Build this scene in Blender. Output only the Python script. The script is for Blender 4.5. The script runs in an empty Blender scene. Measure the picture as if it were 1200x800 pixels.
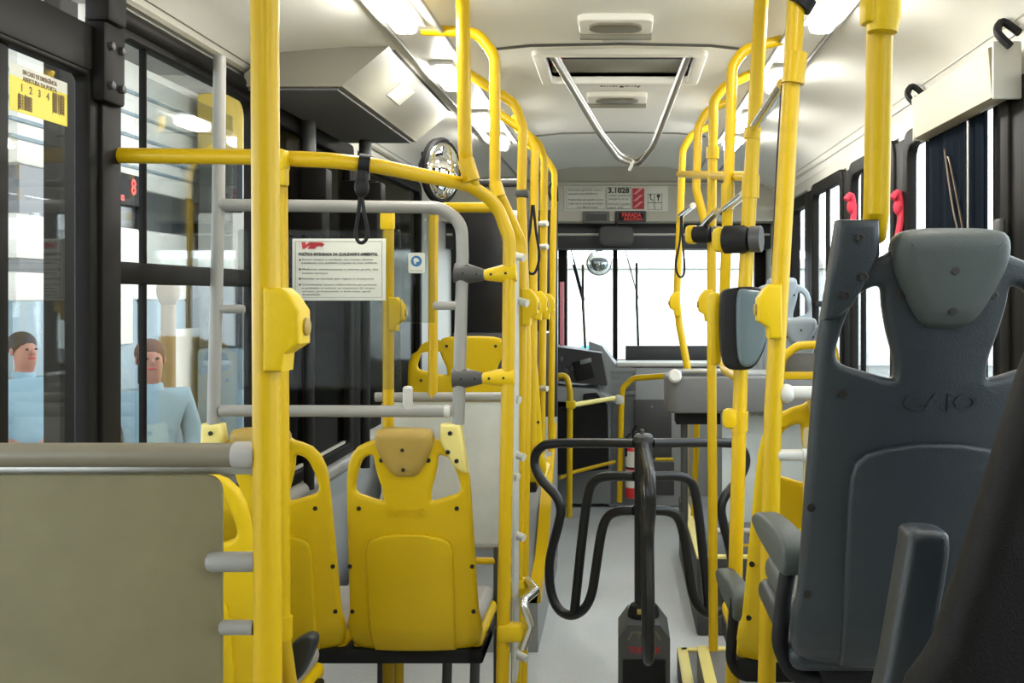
import bpy, bmesh, math, random
from mathutils import Vector, Matrix
random.seed(4)
PI = math.pi
scene = bpy.context.scene
COL = scene.collection
EYE = 1.45
XL, XR = -1.22, 1.05          # inner faces of the side walls
YB, YF = -1.3, 7.44           # rear wall, windscreen plane


def P(px, py, k):
    """point at pixel (px,py) of the 1200x800 frame, at distance 1200*k metres ahead"""
    return Vector(((px - 727) * k, 1200 * k, EYE + (345 - py) * k))


# ------------------------------------------------------------------ materials
def new_mat(name):
    m = bpy.data.materials.new(name)
    m.use_nodes = True
    nt = m.node_tree
    return m, nt, nt.nodes['Principled BSDF'], nt.nodes['Material Output']


def mat(name, col, rough=.5, metal=0., spec=.5, var=.06, scale=14., bump=0., bscale=300., emit=None, estr=0., coat=0., sub=0.):
    m, nt, b, out = new_mat(name)
    N, L = nt.nodes, nt.links
    tc = N.new('ShaderNodeTexCoord')
    no = N.new('ShaderNodeTexNoise')
    no.inputs['Scale'].default_value = scale
    no.inputs['Detail'].default_value = 5
    L.new(tc.outputs['Object'], no.inputs['Vector'])
    mx = N.new('ShaderNodeMix'); mx.data_type = 'RGBA'
    c = Vector(col)
    mx.inputs[6].default_value = (*(c * (1 - var)), 1)
    mx.inputs[7].default_value = (*[min(1, v * (1 + var)) for v in c], 1)
    L.new(no.outputs['Fac'], mx.inputs[0])
    L.new(mx.outputs[2], b.inputs['Base Color'])
    b.inputs['Roughness'].default_value = rough
    b.inputs['Metallic'].default_value = metal
    b.inputs['Specular IOR Level'].default_value = spec
    b.inputs['Coat Weight'].default_value = coat
    b.inputs['Coat Roughness'].default_value = .15
    if bump:
        n2 = N.new('ShaderNodeTexNoise'); n2.inputs['Scale'].default_value = bscale
        L.new(tc.outputs['Object'], n2.inputs['Vector'])
        bp = N.new('ShaderNodeBump'); bp.inputs['Strength'].default_value = bump; bp.inputs['Distance'].default_value = .002
        L.new(n2.outputs['Fac'], bp.inputs['Height']); L.new(bp.outputs['Normal'], b.inputs['Normal'])
    if emit:
        b.inputs['Emission Color'].default_value = (*emit, 1)
        b.inputs['Emission Strength'].default_value = estr
    return m


def glass_mat(name, tint, refl=.08, rough=.02, gcol=.92):
    m, nt, b, out = new_mat(name)
    N, L = nt.nodes, nt.links
    N.remove(b)
    t = N.new('ShaderNodeBsdfTransparent'); t.inputs['Color'].default_value = (*tint, 1)
    g = N.new('ShaderNodeBsdfGlossy'); g.inputs['Roughness'].default_value = rough; g.inputs['Color'].default_value = (gcol, gcol, gcol, 1)
    lw = N.new('ShaderNodeLayerWeight'); lw.inputs['Blend'].default_value = .5
    fr = N.new('ShaderNodeMath'); fr.operation = 'POWER'; fr.inputs[1].default_value = 5
    L.new(lw.outputs['Facing'], fr.inputs[0])
    ad = N.new('ShaderNodeMath'); ad.operation = 'ADD'; ad.use_clamp = True; ad.inputs[1].default_value = refl
    L.new(fr.outputs[0], ad.inputs[0])
    mx = N.new('ShaderNodeMixShader')
    L.new(ad.outputs[0], mx.inputs[0]); L.new(t.outputs[0], mx.inputs[1]); L.new(g.outputs[0], mx.inputs[2])
    L.new(mx.outputs[0], out.inputs['Surface'])
    return m


def frost_mat(name, col, trans=.5):
    m, nt, b, out = new_mat(name)
    N, L = nt.nodes, nt.links
    tc = N.new('ShaderNodeTexCoord')
    no = N.new('ShaderNodeTexNoise'); no.inputs['Scale'].default_value = 4; no.inputs['Detail'].default_value = 8
    no.inputs['Roughness'].default_value = .65
    L.new(tc.outputs['Object'], no.inputs['Vector'])
    mx = N.new('ShaderNodeMix'); mx.data_type = 'RGBA'
    c = Vector(col)
    mx.inputs[6].default_value = (*(c * .68), 1); mx.inputs[7].default_value = (*[min(1, v * 1.28) for v in c], 1)
    L.new(no.outputs['Fac'], mx.inputs[0]); L.new(mx.outputs[2], b.inputs['Base Color'])
    b.inputs['Roughness'].default_value = .55
    b.inputs['Specular IOR Level'].default_value = .3
    tr = N.new('ShaderNodeBsdfRefraction'); tr.inputs['IOR'].default_value = 1.02; tr.inputs['Roughness'].default_value = 1.0
    L.new(mx.outputs[2], tr.inputs['Color'])
    tl = N.new('ShaderNodeBsdfTranslucent'); L.new(mx.outputs[2], tl.inputs['Color'])
    a = N.new('ShaderNodeMixShader'); a.inputs[0].default_value = .5
    L.new(tr.outputs[0], a.inputs[1]); L.new(tl.outputs[0], a.inputs[2])
    s = N.new('ShaderNodeMixShader'); s.inputs[0].default_value = trans
    L.new(b.outputs[0], s.inputs[1]); L.new(a.outputs[0], s.inputs[2]); L.new(s.outputs[0], out.inputs['Surface'])
    return m


M = {}
M['yel'] = mat('yellow_paint', (.58, .375, .004), .36, spec=.32, var=.03, scale=5)
M['yelp'] = mat('yellow_plastic', (.66, .445, .003), .42, spec=.32, var=.05, scale=6, bump=.25, bscale=420)
M['yelpale'] = mat('pale_yellow_plastic', (.80, .68, .22), .45)
M['ochre'] = mat('ochre_plastic', (.40, .27, .055), .5, var=.12, scale=10, bump=.3, bscale=420)
M['greyp'] = mat('blue_grey_plastic', (.016, .022, .027), .42, var=.08, scale=7, bump=.35, bscale=500)
M['greyh'] = mat('worn_grey_plastic', (.055, .066, .062), .5, var=.1, scale=8, bump=.35, bscale=500)
M['greym'] = mat('mid_grey_plastic', (.13, .13, .13), .55, var=.06)
M['greyl'] = mat('light_grey_seat_plastic', (.26, .29, .31), .45, var=.06)
M['tube'] = mat('grey_tube_paint', (.27, .265, .245), .42, var=.08)
M['tubed'] = mat('taupe_tube_paint', (.17, .15, .105), .4, var=.1)
M['white'] = mat('white_plastic', (.55, .54, .50), .4)
M['chrome'] = mat('polished_steel', (.75, .75, .73), .22, 1., var=.05)
M['steel'] = mat('brushed_steel', (.5, .5, .48), .38, 1., var=.1)
M['black'] = mat('black_frame_paint', (.008, .007, .006), .55, spec=.12, var=.15)
M['rubber'] = mat('black_rubber', (.008, .008, .009), .6, spec=.25, var=.15)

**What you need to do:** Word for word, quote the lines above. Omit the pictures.

**Correct response:**
Build this scene in Blender. Output only the Python script. The script is for Blender 4.5. The script runs in an empty Blender scene. Measure the picture as if it were 1200x800 pixels.
import bpy, bmesh, math, random
from mathutils import Vector, Matrix
random.seed(4)
PI = math.pi
scene = bpy.context.scene
COL = scene.collection
EYE = 1.45
XL, XR = -1.22, 1.05          # inner faces of the side walls
YB, YF = -1.3, 7.44           # rear wall, windscreen plane


def P(px, py, k):
    """point at pixel (px,py) of the 1200x800 frame, at distance 1200*k metres ahead"""
    return Vector(((px - 727) * k, 1200 * k, EYE + (345 - py) * k))


# ------------------------------------------------------------------ materials
def new_mat(name):
    m = bpy.data.materials.new(name)
    m.use_nodes = True
    nt = m.node_tree
    return m, nt, nt.nodes['Principled BSDF'], nt.nodes['Material Output']


def mat(name, col, rough=.5, metal=0., spec=.5, var=.06, scale=14., bump=0., bscale=300., emit=None, estr=0., coat=0., sub=0.):
    m, nt, b, out = new_mat(name)
    N, L = nt.nodes, nt.links
    tc = N.new('ShaderNodeTexCoord')
    no = N.new('ShaderNodeTexNoise')
    no.inputs['Scale'].default_value = scale
    no.inputs['Detail'].default_value = 5
    L.new(tc.outputs['Object'], no.inputs['Vector'])
    mx = N.new('ShaderNodeMix'); mx.data_type = 'RGBA'
    c = Vector(col)
    mx.inputs[6].default_value = (*(c * (1 - var)), 1)
    mx.inputs[7].default_value = (*[min(1, v * (1 + var)) for v in c], 1)
    L.new(no.outputs['Fac'], mx.inputs[0])
    L.new(mx.outputs[2], b.inputs['Base Color'])
    b.inputs['Roughness'].default_value = rough
    b.inputs['Metallic'].default_value = metal
    b.inputs['Specular IOR Level'].default_value = spec
    b.inputs['Coat Weight'].default_value = coat
    b.inputs['Coat Roughness'].default_value = .15
    if bump:
        n2 = N.new('ShaderNodeTexNoise'); n2.inputs['Scale'].default_value = bscale
        L.new(tc.outputs['Object'], n2.inputs['Vector'])
        bp = N.new('ShaderNodeBump'); bp.inputs['Strength'].default_value = bump; bp.inputs['Distance'].default_value = .002
        L.new(n2.outputs['Fac'], bp.inputs['Height']); L.new(bp.outputs['Normal'], b.inputs['Normal'])
    if emit:
        b.inputs['Emission Color'].default_value = (*emit, 1)
        b.inputs['Emission Strength'].default_value = estr
    return m


def glass_mat(name, tint, refl=.08, rough=.02, gcol=.92):
    m, nt, b, out = new_mat(name)
    N, L = nt.nodes, nt.links
    N.remove(b)
    t = N.new('ShaderNodeBsdfTransparent'); t.inputs['Color'].default_value = (*tint, 1)
    g = N.new('ShaderNodeBsdfGlossy'); g.inputs['Roughness'].default_value = rough; g.inputs['Color'].default_value = (gcol, gcol, gcol, 1)
    lw = N.new('ShaderNodeLayerWeight'); lw.inputs['Blend'].default_value = .5
    fr = N.new('ShaderNodeMath'); fr.operation = 'POWER'; fr.inputs[1].default_value = 5
    L.new(lw.outputs['Facing'], fr.inputs[0])
    ad = N.new('ShaderNodeMath'); ad.operation = 'ADD'; ad.use_clamp = True; ad.inputs[1].default_value = refl
    L.new(fr.outputs[0], ad.inputs[0])
    mx = N.new('ShaderNodeMixShader')
    L.new(ad.outputs[0], mx.inputs[0]); L.new(t.outputs[0], mx.inputs[1]); L.new(g.outputs[0], mx.inputs[2])
    L.new(mx.outputs[0], out.inputs['Surface'])
    return m


def frost_mat(name, col, trans=.5):
    m, nt, b, out = new_mat(name)
    N, L = nt.nodes, nt.links
    tc = N.new('ShaderNodeTexCoord')
    no = N.new('ShaderNodeTexNoise'); no.inputs['Scale'].default_value = 4; no.inputs['Detail'].default_value = 8
    no.inputs['Roughness'].default_value = .65
    L.new(tc.outputs['Object'], no.inputs['Vector'])
    mx = N.new('ShaderNodeMix'); mx.data_type = 'RGBA'
    c = Vector(col)
    mx.inputs[6].default_value = (*(c * .68), 1); mx.inputs[7].default_value = (*[min(1, v * 1.28) for v in c], 1)
    L.new(no.outputs['Fac'], mx.inputs[0]); L.new(mx.outputs[2], b.inputs['Base Color'])
    b.inputs['Roughness'].default_value = .55
    b.inputs['Specular IOR Level'].default_value = .3
    tr = N.new('ShaderNodeBsdfRefraction'); tr.inputs['IOR'].default_value = 1.02; tr.inputs['Roughness'].default_value = 1.0
    L.new(mx.outputs[2], tr.inputs['Color'])
    tl = N.new('ShaderNodeBsdfTranslucent'); L.new(mx.outputs[2], tl.inputs['Color'])
    a = N.new('ShaderNodeMixShader'); a.inputs[0].default_value = .5
    L.new(tr.outputs[0], a.inputs[1]); L.new(tl.outputs[0], a.inputs[2])
    s = N.new('ShaderNodeMixShader'); s.inputs[0].default_value = trans
    L.new(b.outputs[0], s.inputs[1]); L.new(a.outputs[0], s.inputs[2]); L.new(s.outputs[0], out.inputs['Surface'])
    return m


M = {}
M['yel'] = mat('yellow_paint', (.58, .375, .004), .36, spec=.32, var=.03, scale=5)
M['yelp'] = mat('yellow_plastic', (.66, .445, .003), .42, spec=.32, var=.05, scale=6, bump=.25, bscale=420)
M['yelpale'] = mat('pale_yellow_plastic', (.80, .68, .22), .45)
M['ochre'] = mat('ochre_plastic', (.40, .27, .055), .5, var=.12, scale=10, bump=.3, bscale=420)
M['greyp'] = mat('blue_grey_plastic', (.016, .022, .027), .42, var=.08, scale=7, bump=.35, bscale=500)
M['greyh'] = mat('worn_grey_plastic', (.055, .066, .062), .5, var=.1, scale=8, bump=.35, bscale=500)
M['greym'] = mat('mid_grey_plastic', (.13, .13, .13), .55, var=.06)
M['greyl'] = mat('light_grey_seat_plastic', (.26, .29, .31), .45, var=.06)
M['tube'] = mat('grey_tube_paint', (.27, .265, .245), .42, var=.08)
M['tubed'] = mat('taupe_tube_paint', (.17, .15, .105), .4, var=.1)
M['white'] = mat('white_plastic', (.55, .54, .50), .4)
M['chrome'] = mat('polished_steel', (.75, .75, .73), .22, 1., var=.05)
M['steel'] = mat('brushed_steel', (.5, .5, .48), .38, 1., var=.1)
M['black'] = mat('black_frame_paint', (.008, .007, .006), .55, spec=.12, var=.15)
M['rubber'] = mat('black_rubber', (.008, .008, .009), .6, spec=.25, var=.15)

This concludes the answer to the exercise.